Pois qual não foi a surpresa de Cartola, ao retornar ao terreiro da Escola para conferir seu samba, ouvi-lo ligeiramente modificado na bela voz aguda das pastoras, que, com a cabeça nas luxuosas noites do Cassino da Urca, entoavam apaixonadas: "...Deixando espinhos, Benedito Lacerda do meu coração".
Dilacerado ficou o samba de Cartola.
PS.: Este samba foi gravado, ainda em 1937, por Aracy de Almeida, na Victor, e tirou o primeiro lugar entre os sambas-enredo das escolas de samba daquele ano. Com a letra certa, é claro...
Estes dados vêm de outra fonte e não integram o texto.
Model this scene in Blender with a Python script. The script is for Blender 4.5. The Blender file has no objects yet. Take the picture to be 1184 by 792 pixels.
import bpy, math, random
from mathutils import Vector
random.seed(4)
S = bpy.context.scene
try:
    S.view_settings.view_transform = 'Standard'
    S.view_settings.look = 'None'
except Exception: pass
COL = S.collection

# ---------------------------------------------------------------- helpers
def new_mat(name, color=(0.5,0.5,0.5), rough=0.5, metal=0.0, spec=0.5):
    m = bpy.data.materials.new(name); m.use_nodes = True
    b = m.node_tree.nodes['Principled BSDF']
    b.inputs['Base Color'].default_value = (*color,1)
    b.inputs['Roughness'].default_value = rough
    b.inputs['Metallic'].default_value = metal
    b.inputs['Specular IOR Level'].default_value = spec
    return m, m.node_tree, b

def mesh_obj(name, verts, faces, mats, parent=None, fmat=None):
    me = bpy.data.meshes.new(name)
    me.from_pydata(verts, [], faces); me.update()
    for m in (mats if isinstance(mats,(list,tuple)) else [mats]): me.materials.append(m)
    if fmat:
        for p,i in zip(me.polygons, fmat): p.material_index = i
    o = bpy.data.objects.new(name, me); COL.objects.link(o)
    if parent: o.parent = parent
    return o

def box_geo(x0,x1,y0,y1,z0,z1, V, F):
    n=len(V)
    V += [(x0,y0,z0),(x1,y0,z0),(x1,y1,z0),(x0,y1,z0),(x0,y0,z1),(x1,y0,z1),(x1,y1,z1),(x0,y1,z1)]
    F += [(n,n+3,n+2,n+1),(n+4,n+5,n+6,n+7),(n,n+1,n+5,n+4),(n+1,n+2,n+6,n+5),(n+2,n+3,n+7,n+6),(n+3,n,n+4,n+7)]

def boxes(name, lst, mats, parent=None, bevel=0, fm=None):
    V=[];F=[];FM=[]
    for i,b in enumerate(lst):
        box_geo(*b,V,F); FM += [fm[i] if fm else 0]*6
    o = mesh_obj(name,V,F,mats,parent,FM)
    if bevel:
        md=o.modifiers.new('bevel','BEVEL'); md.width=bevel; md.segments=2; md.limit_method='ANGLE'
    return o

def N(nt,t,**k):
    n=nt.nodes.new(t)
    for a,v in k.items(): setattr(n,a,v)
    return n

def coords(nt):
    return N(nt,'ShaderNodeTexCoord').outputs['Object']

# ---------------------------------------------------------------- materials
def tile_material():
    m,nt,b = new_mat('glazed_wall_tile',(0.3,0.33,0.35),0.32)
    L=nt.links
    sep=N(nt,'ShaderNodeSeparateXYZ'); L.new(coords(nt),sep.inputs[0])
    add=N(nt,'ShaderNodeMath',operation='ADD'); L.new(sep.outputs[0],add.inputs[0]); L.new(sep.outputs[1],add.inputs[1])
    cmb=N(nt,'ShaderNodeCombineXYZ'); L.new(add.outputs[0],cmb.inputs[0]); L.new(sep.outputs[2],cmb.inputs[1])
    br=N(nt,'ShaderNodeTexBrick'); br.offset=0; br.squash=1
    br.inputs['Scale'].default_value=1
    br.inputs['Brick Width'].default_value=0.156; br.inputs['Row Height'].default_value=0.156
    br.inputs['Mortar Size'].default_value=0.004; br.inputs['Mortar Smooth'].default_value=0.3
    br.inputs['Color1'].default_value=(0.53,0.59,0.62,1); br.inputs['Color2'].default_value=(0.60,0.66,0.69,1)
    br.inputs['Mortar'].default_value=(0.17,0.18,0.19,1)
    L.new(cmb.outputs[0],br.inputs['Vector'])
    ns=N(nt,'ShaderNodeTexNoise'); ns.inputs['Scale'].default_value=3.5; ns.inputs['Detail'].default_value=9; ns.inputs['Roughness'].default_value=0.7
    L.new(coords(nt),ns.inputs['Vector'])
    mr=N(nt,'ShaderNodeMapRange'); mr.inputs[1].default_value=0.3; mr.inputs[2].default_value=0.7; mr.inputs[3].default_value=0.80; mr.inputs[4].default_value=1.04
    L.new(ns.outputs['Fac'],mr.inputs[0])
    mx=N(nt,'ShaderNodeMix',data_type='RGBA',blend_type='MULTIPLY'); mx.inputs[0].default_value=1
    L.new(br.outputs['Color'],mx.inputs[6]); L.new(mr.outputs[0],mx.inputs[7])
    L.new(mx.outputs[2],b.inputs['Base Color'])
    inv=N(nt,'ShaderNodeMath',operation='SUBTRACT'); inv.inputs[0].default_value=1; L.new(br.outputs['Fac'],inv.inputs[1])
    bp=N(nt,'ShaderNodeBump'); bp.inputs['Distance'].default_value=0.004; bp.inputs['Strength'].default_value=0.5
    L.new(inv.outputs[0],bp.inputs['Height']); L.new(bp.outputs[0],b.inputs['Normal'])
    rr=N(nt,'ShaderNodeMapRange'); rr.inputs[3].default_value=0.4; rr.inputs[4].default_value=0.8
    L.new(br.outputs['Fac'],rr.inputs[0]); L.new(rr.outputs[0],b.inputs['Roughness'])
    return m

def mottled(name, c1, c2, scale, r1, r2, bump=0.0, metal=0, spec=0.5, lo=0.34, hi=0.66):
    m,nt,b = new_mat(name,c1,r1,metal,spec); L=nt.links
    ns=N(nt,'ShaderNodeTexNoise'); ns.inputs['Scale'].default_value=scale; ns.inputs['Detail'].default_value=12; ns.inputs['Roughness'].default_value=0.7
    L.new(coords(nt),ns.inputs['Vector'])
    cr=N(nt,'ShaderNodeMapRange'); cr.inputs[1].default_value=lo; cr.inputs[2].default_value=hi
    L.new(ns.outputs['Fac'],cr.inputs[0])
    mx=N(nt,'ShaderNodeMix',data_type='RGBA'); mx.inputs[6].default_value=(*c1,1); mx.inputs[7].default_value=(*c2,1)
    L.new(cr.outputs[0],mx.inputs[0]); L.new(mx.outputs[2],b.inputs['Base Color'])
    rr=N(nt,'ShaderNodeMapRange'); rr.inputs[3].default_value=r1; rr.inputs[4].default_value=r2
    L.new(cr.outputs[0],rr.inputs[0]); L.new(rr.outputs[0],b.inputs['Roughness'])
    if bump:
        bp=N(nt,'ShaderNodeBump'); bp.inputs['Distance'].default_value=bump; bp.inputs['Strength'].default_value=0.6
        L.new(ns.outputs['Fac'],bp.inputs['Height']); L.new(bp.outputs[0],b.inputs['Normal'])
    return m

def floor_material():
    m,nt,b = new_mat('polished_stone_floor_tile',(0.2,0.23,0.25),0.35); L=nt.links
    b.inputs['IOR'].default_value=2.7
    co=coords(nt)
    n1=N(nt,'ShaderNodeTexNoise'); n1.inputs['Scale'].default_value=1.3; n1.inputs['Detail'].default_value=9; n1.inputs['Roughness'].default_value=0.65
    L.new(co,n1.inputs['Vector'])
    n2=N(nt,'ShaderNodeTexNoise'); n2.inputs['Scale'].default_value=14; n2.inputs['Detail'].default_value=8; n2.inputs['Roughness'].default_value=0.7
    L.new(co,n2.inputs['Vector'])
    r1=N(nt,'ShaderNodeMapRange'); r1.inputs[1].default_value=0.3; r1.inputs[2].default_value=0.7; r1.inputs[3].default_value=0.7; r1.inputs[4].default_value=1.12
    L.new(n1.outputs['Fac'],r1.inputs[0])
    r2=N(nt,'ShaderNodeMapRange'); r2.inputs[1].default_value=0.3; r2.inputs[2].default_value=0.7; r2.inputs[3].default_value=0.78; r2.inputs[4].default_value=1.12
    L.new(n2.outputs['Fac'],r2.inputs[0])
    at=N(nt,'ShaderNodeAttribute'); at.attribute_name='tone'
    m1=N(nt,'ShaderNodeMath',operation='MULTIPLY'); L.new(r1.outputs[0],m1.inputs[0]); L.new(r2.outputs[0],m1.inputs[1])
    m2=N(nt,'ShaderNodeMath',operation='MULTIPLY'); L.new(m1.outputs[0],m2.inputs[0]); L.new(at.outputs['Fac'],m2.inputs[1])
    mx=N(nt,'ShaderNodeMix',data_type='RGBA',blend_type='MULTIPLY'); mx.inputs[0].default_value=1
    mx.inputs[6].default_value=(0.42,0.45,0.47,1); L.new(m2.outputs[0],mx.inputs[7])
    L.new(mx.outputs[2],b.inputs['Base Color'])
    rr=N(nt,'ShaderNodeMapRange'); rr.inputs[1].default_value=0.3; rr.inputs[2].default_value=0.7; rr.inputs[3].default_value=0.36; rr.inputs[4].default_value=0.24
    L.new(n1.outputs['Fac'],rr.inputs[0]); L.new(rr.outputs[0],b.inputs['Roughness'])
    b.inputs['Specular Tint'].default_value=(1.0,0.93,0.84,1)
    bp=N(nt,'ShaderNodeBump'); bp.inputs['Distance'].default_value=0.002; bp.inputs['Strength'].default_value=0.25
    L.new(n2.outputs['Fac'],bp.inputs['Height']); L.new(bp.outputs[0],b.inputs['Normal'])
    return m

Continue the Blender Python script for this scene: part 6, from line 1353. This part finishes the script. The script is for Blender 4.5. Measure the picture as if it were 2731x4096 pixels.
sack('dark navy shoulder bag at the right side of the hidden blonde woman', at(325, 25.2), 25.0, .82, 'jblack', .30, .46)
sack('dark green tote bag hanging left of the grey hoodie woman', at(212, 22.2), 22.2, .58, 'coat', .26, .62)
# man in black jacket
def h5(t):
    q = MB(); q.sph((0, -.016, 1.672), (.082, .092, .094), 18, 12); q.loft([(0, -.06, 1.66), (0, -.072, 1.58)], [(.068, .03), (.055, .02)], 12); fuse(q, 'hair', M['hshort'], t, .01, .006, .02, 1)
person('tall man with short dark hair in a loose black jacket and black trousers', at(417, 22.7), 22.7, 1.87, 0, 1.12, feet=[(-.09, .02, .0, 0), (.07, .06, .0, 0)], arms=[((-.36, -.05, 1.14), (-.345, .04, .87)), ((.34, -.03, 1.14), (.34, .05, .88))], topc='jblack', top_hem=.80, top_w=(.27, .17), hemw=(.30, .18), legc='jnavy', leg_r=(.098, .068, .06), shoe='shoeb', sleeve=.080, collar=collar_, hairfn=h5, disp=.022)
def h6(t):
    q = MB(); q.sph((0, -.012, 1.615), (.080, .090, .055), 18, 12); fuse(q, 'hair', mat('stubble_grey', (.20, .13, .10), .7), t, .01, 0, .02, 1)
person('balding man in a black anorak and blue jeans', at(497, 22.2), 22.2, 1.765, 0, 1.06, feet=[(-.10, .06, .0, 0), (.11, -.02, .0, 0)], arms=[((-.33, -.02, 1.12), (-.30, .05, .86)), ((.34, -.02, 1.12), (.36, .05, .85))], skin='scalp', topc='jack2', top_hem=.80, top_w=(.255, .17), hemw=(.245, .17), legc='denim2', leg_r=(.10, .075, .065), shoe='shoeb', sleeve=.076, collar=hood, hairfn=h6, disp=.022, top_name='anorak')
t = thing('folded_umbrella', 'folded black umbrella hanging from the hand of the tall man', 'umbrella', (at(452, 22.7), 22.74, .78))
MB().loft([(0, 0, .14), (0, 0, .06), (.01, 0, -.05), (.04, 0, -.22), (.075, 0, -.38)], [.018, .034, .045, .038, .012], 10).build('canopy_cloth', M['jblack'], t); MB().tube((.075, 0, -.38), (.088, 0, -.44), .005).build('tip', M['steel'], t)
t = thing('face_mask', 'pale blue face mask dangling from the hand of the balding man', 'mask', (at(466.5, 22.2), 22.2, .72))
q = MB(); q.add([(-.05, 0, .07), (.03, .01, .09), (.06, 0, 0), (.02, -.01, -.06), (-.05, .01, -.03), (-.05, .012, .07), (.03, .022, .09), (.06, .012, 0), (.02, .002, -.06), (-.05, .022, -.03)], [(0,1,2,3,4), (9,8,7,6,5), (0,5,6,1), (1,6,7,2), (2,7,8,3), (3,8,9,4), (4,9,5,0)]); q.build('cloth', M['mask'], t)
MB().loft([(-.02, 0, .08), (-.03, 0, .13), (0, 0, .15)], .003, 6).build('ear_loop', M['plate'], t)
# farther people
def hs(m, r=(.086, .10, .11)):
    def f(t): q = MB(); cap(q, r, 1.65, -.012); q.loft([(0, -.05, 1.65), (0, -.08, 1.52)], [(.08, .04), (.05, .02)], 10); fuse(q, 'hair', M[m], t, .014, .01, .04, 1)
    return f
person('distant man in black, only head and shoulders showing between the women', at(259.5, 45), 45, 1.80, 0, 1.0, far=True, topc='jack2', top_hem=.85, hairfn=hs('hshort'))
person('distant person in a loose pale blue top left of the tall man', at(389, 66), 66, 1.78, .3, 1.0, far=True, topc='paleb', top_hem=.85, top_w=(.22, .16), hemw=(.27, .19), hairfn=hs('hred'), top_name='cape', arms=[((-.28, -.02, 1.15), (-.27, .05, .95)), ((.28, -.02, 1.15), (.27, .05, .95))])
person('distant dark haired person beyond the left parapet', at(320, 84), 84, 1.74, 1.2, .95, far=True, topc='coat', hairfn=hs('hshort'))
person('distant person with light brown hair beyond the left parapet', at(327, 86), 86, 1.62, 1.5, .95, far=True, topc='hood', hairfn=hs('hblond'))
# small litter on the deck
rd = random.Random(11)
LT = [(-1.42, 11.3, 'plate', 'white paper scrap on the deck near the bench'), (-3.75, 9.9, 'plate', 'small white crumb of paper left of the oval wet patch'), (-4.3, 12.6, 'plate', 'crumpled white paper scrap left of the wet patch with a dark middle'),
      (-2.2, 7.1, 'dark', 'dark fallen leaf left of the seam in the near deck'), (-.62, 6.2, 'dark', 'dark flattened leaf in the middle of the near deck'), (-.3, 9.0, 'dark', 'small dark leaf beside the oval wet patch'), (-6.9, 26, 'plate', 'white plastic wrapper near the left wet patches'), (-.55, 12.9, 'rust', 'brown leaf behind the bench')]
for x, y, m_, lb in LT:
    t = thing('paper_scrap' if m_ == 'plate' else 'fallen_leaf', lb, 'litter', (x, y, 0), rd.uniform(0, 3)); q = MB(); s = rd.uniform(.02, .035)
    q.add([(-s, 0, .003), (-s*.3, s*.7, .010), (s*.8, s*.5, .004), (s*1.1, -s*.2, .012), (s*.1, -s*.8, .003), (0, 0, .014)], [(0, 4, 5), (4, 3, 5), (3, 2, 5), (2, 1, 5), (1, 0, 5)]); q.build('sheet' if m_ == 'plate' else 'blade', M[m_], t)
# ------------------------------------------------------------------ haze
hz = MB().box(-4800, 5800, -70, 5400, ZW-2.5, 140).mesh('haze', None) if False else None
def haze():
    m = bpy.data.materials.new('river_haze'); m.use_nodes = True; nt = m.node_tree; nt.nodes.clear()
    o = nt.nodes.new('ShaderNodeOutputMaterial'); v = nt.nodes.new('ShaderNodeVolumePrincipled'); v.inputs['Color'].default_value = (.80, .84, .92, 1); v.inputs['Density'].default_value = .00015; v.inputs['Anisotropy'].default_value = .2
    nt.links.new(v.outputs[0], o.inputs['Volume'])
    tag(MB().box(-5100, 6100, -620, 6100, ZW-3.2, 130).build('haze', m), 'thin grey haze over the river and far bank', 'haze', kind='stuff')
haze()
quarta-feira, 11 de junho de 2008

Voltei a Cantar

(Lamartine Babo)

Voltei a cantar
porque senti saudade
do tempo em que eu andava pela cidade
Com sustenidos e bemóis
Desenhados na minha voz
E a saudade rola, rola
Como um disco de vitrola
Começo a recordar
Cantando em tom maior
E acabo no tom menor

Voltei a cantar
porque senti saudade
do tempo em que eu andava na cidade
Com sustenidos e bemois
Desenhados na minha voz
Ó meu samba, velho amigo
Novamente estou contigo
Uma vida me transtorna
Como um filho à casa torna
De ti nunca me esqueci


Este samba de Lamartine Babo, que ganhou notoriedade na voz de Mário Reis, foi o escolhido por Chico Buarque para abrir seu show “Carioca”, depois de sete anos de recesso. No show “Paratodos”, o cantor já havia composto “De volta ao Samba” com o mesmo fim: desculpar-se com seus fãs por tão longa ausência.
Desta vez, talvez por reconhecer a genealogia de seu canto, Chico Buarque tenha optado por retornar aos palcos homenageando Mário Reis e tomando emprestados os versos de Lamartine, carioca como ele e o nome de seu show.
Mário Reis era dono de voz fina como a de Chico, descobridor de divisões inusitadas, mestre no uso do microfone e destoava dos cantores de vozeirão, predominantes nos anos 30 e 40. Foi um dos principais intérpretes da obra de Noel Rosa e - o que muitos não sabem - chegou a gravar, já em fim de carreira, "A Banda", de Chico Buarque.
Além disso, Mário Reis era um bon vivant. Morou muitos anos no Copacabana Palace e privava da companhia dos mais ricos aristocratas cariocas. Talvez por isso, às vezes, sua carreira era negligenciada e Mário anunciava que iria encerrá-la. Depois mudava de idéia, retomando-a e redobrando o sucesso. Obviamente, foi numa dessa ocasiões, em 1939, que Lamartine Babo compôs “Voltei a Cantar” a pedido do amigo, para que este abrisse seu show de retorno “Jujoux e Balangandans”, no Theatro Municipal.
Mas este texto presta-se menos para refletir sobre a música de abertura de “Carioca” e mais para anunciar a retomada do blog.
Dos nove meses que levaram à gestação deste texto, os últimos três foram gastos pensando na desculpa que daria aos meus leitores, que já somam mais de três, de acordo com levantamentos de copos seriíssimos por mim efetuados ao longo deste período.
A verdade irrefutável é que fui acometido de uma súbita e alongada preguiça macunaímica de escrever. Mas não pensem vocês que adquiri vergonha na cara. Isso jamais!
Portanto, podem voltar a passar por aqui de vez em quando, que devem pintar algumas novidades. Me aguardem.
Voltei a cantar porque senti saudade.